Christ has saved us but his salvation demands a response from us: “Put to death, therefore, whatever in you is earthly: fornication, impurity, passion, evil desire, and greed (which is idolatry).” (5) Notice that these qualities are a consequence of salvation, they are not the prerequisites for salvation.

We must take personal responsibility for our actions: “But now you must get rid of all such things—anger, wrath, malice, slander, and abusive language from your mouth.” (8) Paul uses the metaphor of taking off old clothes and putting on new to drive home the transformative nature of salvation through Christ: “Do not lie to one another, seeing that you have stripped off the old self with its practices and have clothed yourselves with the new self.” (9, 10) Notice that the same theme we saw in Isaiah 58—hypocrisy and falsity—is exactly what Paul is explicitly condemning here.

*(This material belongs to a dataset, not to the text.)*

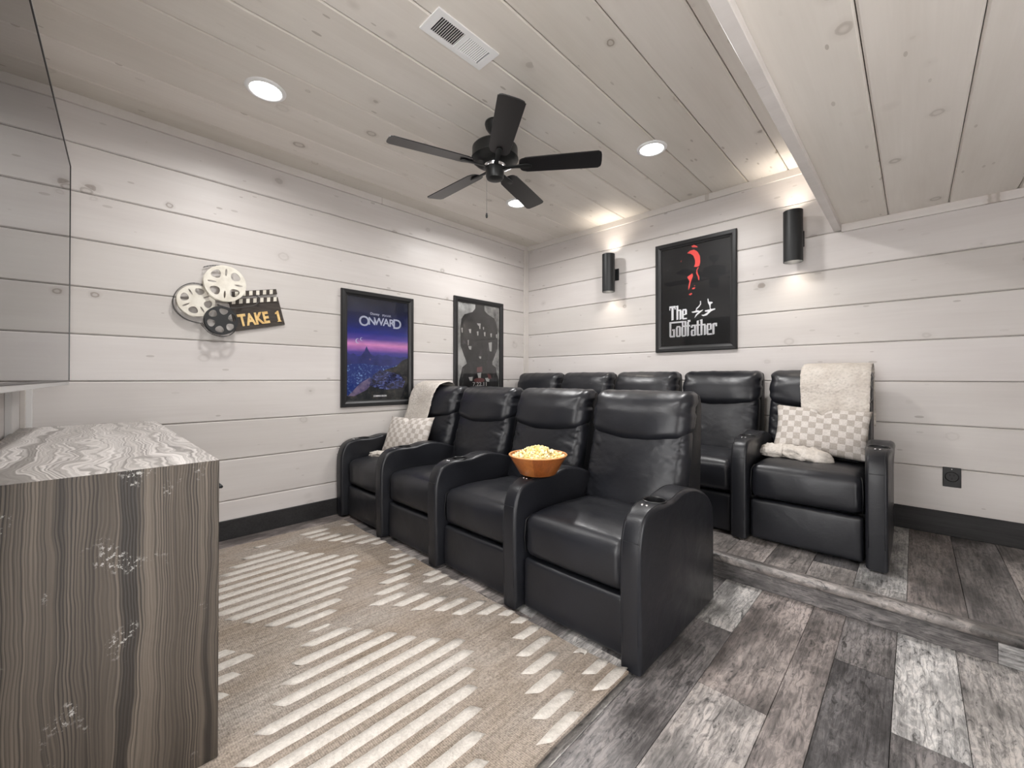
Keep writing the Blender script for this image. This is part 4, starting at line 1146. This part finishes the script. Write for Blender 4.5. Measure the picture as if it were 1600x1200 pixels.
# --- fantasy road poster on the left wall
e, iw, ih = poster((.001, -1.958, 1.3585), R_LEFT, .684, .985, 'framed night-blue poster lettered ONWARD on the side wall')
sheet(e, iw, ih, M_SKY)
X_ = lambda u: -iw / 2 + iw * u
Y_ = lambda t: ih / 2 - ih * t
rg = random.Random(5)
hills = [(X_(0), Y_(.70))] + [(X_(u), Y_(t)) for u, t in ((0, .535), (.05, .56), (.10, .545), (.16, .575), (.22, .565), (.27, .52), (.30, .47), (.325, .505), (.37, .55), (.43, .565), (.50, .545), (.56, .56), (.62, .545), (.70, .565), (.78, .56), (.86, .575), (.93, .56), (1, .57))] + [(X_(1), Y_(.70))]
art(e, 'print_hills', [hills], M_HILLS, .0042)
art(e, 'print_valley', [[(X_(0), Y_(.96)), (X_(0), Y_(.655)), (X_(.25), Y_(.64)), (X_(.55), Y_(.665)), (X_(1), Y_(.64)), (X_(1), Y_(.96))]], M_VALLEY, .0044)
art(e, 'print_foreground', [[(X_(0), Y_(1)), (X_(0), Y_(.955)), (X_(.18), Y_(.88)), (X_(.35), Y_(.80)), (X_(.48), Y_(.745)), (X_(.60), Y_(.70)), (X_(.80), Y_(.66)), (X_(.90), Y_(.60)), (X_(1), Y_(.575)), (X_(1), Y_(1))]], M_HILL, .0046)
art(e, 'print_glow', [[(X_(.02), Y_(.955)), (X_(.20), Y_(.835)), (X_(.36), Y_(.775)), (X_(.40), Y_(.83)), (X_(.30), Y_(.90)), (X_(.12), Y_(.955))]], M_GLOW, .0048)
art(e, 'print_rock', [[(X_(.34), Y_(.86)), (X_(.40), Y_(.755)), (X_(.52), Y_(.70)), (X_(.86), Y_(.745)), (X_(.95), Y_(.82)), (X_(.90), Y_(.89)), (X_(.60), Y_(.90))]], M_PALEB, .0049)
def crescent(cx, cy, r):
    a = [(cx + r * math.cos(q), cy + r * math.sin(q)) for q in [math.radians(70 + 220 * i / 16) for i in range(17)]]
    b = [(cx + r * .28 + r * .82 * math.cos(q), cy + r * .05 + r * .82 * math.sin(q)) for q in [math.radians(283 - 205 * i / 14) for i in range(15)]]
    return a + b
art(e, 'print_moons', [crescent(X_(.165), Y_(.425), .021), crescent(X_(.225), Y_(.405), .015)], M_PSILV, .0049)
art(e, 'print_spark', [[(X_(.355 + .022 * math.cos(q) * (1 if i % 2 else .4)), Y_(.60 + .015 * math.sin(q) * (1 if i % 2 else .4))) for i, q in enumerate([2 * PI * j / 12 for j in range(12)])]], M_GLOW, .0049)
for ch, u, hgt in zip('ONWARD', (.262, .385, .497, .618, .712, .805), (.082, .062, .062, .062, .062, .082)):
    lettering(e, 'title_letter', ch, X_(u), Y_(.222 + .02 * abs(u - .53)) - (.004 if hgt > .07 else 0), None, hgt * 1.48, M_PSILV, .0052, .0018)
lettering(e, 'studio_lettering', 'Disney', X_(.43), Y_(.148), .085, .030, M_PSILV, .0052, .0003)
lettering(e, 'studio_lettering', 'PIXAR', X_(.625), Y_(.154), .085, .026, M_PSILV, .0052, .0003)
lettering(e, 'tag_lettering', 'COMING SOON', X_(.52), Y_(.962), .125, .020, M_PWHITE, .0052, .0008)

# --- black and white poster near the corner
e, iw, ih = poster((.001, -.783, 1.458), R_LEFT, .704, .998, 'framed black and white poster nearest the room corner')
sheet(e, iw, ih, M_MIST)
def blob(cx, pts, seed):
    out = []
    L_ = [(cx - a, t) for a, t in pts] + [(cx + a, t) for a, t in reversed(pts)]
    for u, t in L_: out.append((X_(u + .02 * noise.noise(Vector((u * 19, t * 23, seed)))), Y_(min(1, max(0, t + .012 * noise.noise(Vector((u * 21, t * 17, seed + 5))))))))
    return out
art(e, 'print_dark_mass', [blob(.51, [(.10, 0), (.11, .06), (.18, .10), (.36, .14), (.42, .20), (.44, .30), (.45, .42), (.44, .52), (.40, .58), (.36, .62), (.32, .68), (.31, .72), (.40, .76), (.43, .84), (.47, .92), (.48, 1.0)], 2)], M_MASS, .0042)
wh = []
for u, t, a, b in ((.10, .33, .018, .06), (.28, .33, .030, .05), (.46, .35, .022, .055), (.63, .35, .022, .055), (.79, .355, .022, .05), (.93, .36, .018, .05), (.77, .50, .045, .12), (.24, .47, .012, .07), (.28, .53, .04, .045), (.49, .24, .05, .03), (.51, .27, .02, .05), (.60, .28, .014, .035), (.50, .86, .05, .07), (.30, .90, .05, .05), (.70, .91, .06, .05), (.52, .64, .03, .03)):
    wh.append([(X_(u - a), Y_(t - b * .4)), (X_(u + a * .9), Y_(t - b * .5)), (X_(u + a * .7), Y_(t + b * .5)), (X_(u - a * .4), Y_(t + b * .45))])
art(e, 'print_pale_marks', wh, M_PGREY, .0044)
art(e, 'print_red_marks', [[(X_(.44), Y_(.76)), (X_(.57), Y_(.75)), (X_(.57), Y_(.815)), (X_(.44), Y_(.82))], [(X_(.50 + .13 * math.cos(q)), Y_(.915 + .028 * math.sin(q))) for q in [2 * PI * i / 18 for i in range(18)]], [(X_(.70), Y_(.83)), (X_(.78), Y_(.85)), (X_(.80), Y_(.90)), (X_(.72), Y_(.90))]], M_PREDD, .0046)
lettering(e, 'date_lettering', '7.22.11', X_(.52), Y_(.965), .20, .060, M_PGREY, .0052, .001)

# --- black poster with red patches on the back wall
e, iw, ih = poster((1.994, -.001, 1.850), R_BACK, .70, 1.0, 'framed black poster lettered The Godfather with coral red marks')
sheet(e, iw, ih, M_PBLACK)
red = [[(.46, .045), (.50, .035), (.545, .06), (.555, .078), (.52, .07), (.475, .062)],
       [(.40, .125), (.44, .10), (.50, .095), (.55, .13), (.585, .19), (.59, .27), (.575, .315), (.54, .322), (.50, .315), (.515, .28), (.515, .23), (.49, .17), (.45, .14)],
       [(.555, .33), (.57, .33), (.545, .37), (.555, .41), (.575, .45), (.575, .495), (.562, .49), (.555, .45), (.53, .40), (.535, .36)],
       [(.40, .43), (.43, .415), (.475, .395), (.485, .425), (.465, .47), (.445, .52), (.435, .57), (.415, .60), (.418, .55), (.435, .49), (.41, .45)],
       [(.47, .585), (.50, .575), (.52, .585), (.50, .597), (.475, .597)], [(.42, .655), (.46, .64), (.475, .655), (.445, .672)], [(.50, .555), (.515, .548), (.51, .565)], [(.30, .215), (.315, .20), (.31, .225)]]
art(e, 'print_red_patches', [[(X_(u), Y_(t * .78 - .022)) for u, t in p] for p in red], M_PRED, .0044)
mk = [[(.46, .745), (.56, .735), (.57, .745), (.63, .735), (.62, .745), (.57, .77), (.54, .785), (.505, .81), (.525, .775), (.56, .755), (.48, .757)],
      [(.655, .745), (.79, .735), (.80, .745), (.74, .76), (.68, .795), (.63, .80), (.60, .785), (.64, .785), (.70, .762), (.655, .757)],
      [(.585, .648), (.597, .648), (.60, .68), (.575, .705), (.54, .725), (.535, .74), (.522, .74), (.53, .715), (.565, .695), (.587, .675)],
      [(.69, .635), (.702, .635), (.71, .665), (.755, .67), (.765, .68), (.735, .69), (.73, .725), (.74, .738), (.725, .738), (.715, .70), (.695, .675)]]
art(e, 'print_emblem', [[(X_(u), Y_(t - .078)) for u, t in p] for p in mk], M_PWHITE, .0044)
# heavy condensed lettering, each letter from upright strokes
S_ = .31
def bars(ch):
    s = S_
    b = .50; e_ = b + s
    H = dict(
        o=(e_, [(0, .08, s, .92), (b, .08, e_, .92), (.10, 0, e_ - .10, .13), (.10, .87, e_ - .10, 1.0)]),
        d=(e_, [(0, .08, s, .92), (b, 0, e_, 1.42), (.10, 0, b + .1, .13), (.10, .87, b + .1, 1.0), (b - .16, 1.30, b + .05, 1.42)]),
        f=(.56, [(.04, 0, .04 + s, 1.34), (.14, 1.28, .56, 1.46), (-.08, .87, .54, 1.0)]),
        a=(e_, [(b, 0, e_, .92), (0, .06, s, .52), (.10, 0, b + .1, .12), (.08, .46, b + .1, .58), (.10, .87, e_ - .06, 1.0), (0, .74, s, .92)]),
        t=(.54, [(.04, .06, .04 + s, 1.36), (-.08, .87, .52, 1.0), (.12, 0, .52, .13)]),
        h=(e_, [(0, 0, s, 1.42), (b, 0, e_, .92), (.2, .87, e_ - .06, 1.0), (-.10, 1.30, .2, 1.42)]),
        e=(e_, [(0, .08, s, .92), (b, .46, e_, .92), (.10, 0, e_, .14), (.10, .87, e_ - .10, 1.0), (.2, .42, b + .1, .54)]),
        r=(.66, [(0, 0, s, 1.0), (.2, .85, .66, 1.0), (.44, .70, .68, .95)]),
        G=(1.0, [(0, .06, .33, 1.42), (.12, 0, .92, .15), (.60, .08, .92, .72), (.46, .60, .92, .74), (.0, 1.27, 2.28, 1.42), (2.02, 1.0, 2.28, 1.35)]),
        T=(1.10, [(.34, 0, .70, 1.40), (0, 1.22, 1.02, 1.42), (0, 1.02, .15, 1.30), (.86, 1.06, 1.02, 1.30)]))
    return H[ch]
def heavy(word, x, y, width, hx):
    tot = sum(bars(c)[0] + .06 for c in word); k = width / tot; cx = x
    for c in word:
        adv, bs = bars(c); g = G()
        for x0, y0, x1, y1 in bs:
            ch = .03
            P_ = [(x0, y0), (x1, y0 + (.05 if y0 == 0 and x1 - x0 < .4 else 0)), (x1, y1), (x0, y1 - (.05 if x1 - x0 < .4 else 0))]
            g.add([(cx + px_ * k, y + py_ * hx, .0046) for px_, py_ in P_], [(0, 1, 2, 3)])
        g.build('title_letter', M_PWHITE, e); cx += (adv + .06) * k
heavy('The', X_(.125), Y_(.735), iw * .275, .093)
heavy('Godfather', X_(.125), Y_(.908), iw * .70, .100)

We must be truthful with each other because we have put on the clothes of “our new self.”

The consequences of being clothed in Christ rather than in our self-centered will are profound. It is the creation of an entirely new definition of society itself as Paul famously asserts, “In that renewal there is no longer Greek and Jew, circumcised and uncircumcised, barbarian, Scythian, slave and free; but Christ is all and in all!”  (11) The challenge for those of us who call ourselves Christian is to set aside our prejudices and honestly accept what Paul is saying here. Alas, I know that I mostly still judge others by outward appearance and status rather than seeing them as my equals in Christ.